In reality, they were squalid expressions of realpolitik. Pro-war leftist Christopher Hitchens notes wistfully in his book about Paine that he "had fallen victim to a gigantic counter-revolution in revolutionary guise, which had succeeded in entrenching rather than undermining his original foes."
It is a moment of horrible clarity. The war in Iraq has entrenched jihadism.
It is clear that the invasion of Iraq was motivated not by Enlightenment values, but by a desire to achieve US control over Middle East oil.
Yet the only time people like Cohen mention oil is to mock the madness of the left for bringing it up.

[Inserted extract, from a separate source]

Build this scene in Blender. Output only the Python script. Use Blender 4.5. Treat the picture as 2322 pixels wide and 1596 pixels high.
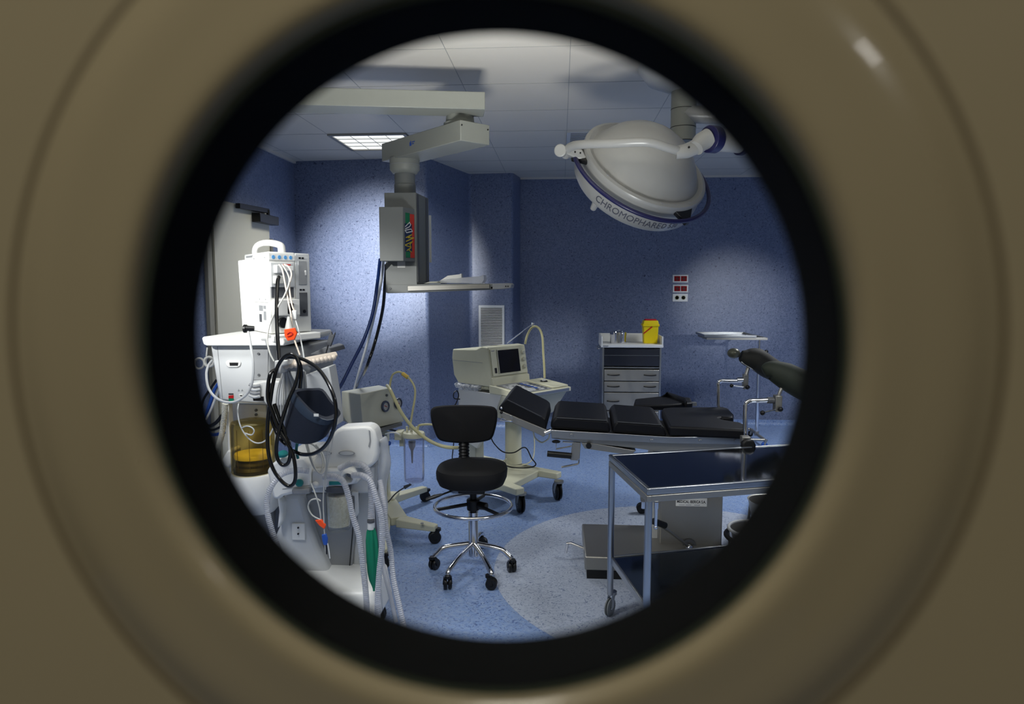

Is his explanation - that Rumsfeld and Cheney were suddenly gripped by Wilsonian idealism - more plausible?
The nuggets of important insight we on the pro-war left had - into Islamism, tyranny, multiculturalism, and the misguided reactions of the left to them - have been cluster-bombed and suicide-massacred to death in the killing fields of Mesopotamia.
The few who have not recanted are tied in painful knots, and every tug cuts off a little more circulation to the brain.
It is time for the signatories of the Euston manifesto to make a confession.
To rally the left to solidarity with the victims of Ba'athism and Islamism is an honourable cause; to do it with the weapon of neoconservatism was a catastrophic misjudgement.
Those on the pro-war left who ostentatiously claim Orwell's mantle have forgotten what made him great - the power to face inconvenient truths.
Cohen and those like him simply avert their gaze from the burning vistas of Iraq that contradict their thesis, turning towards Galloway to give him another deserved - but increasingly irrelevant - spit in the face.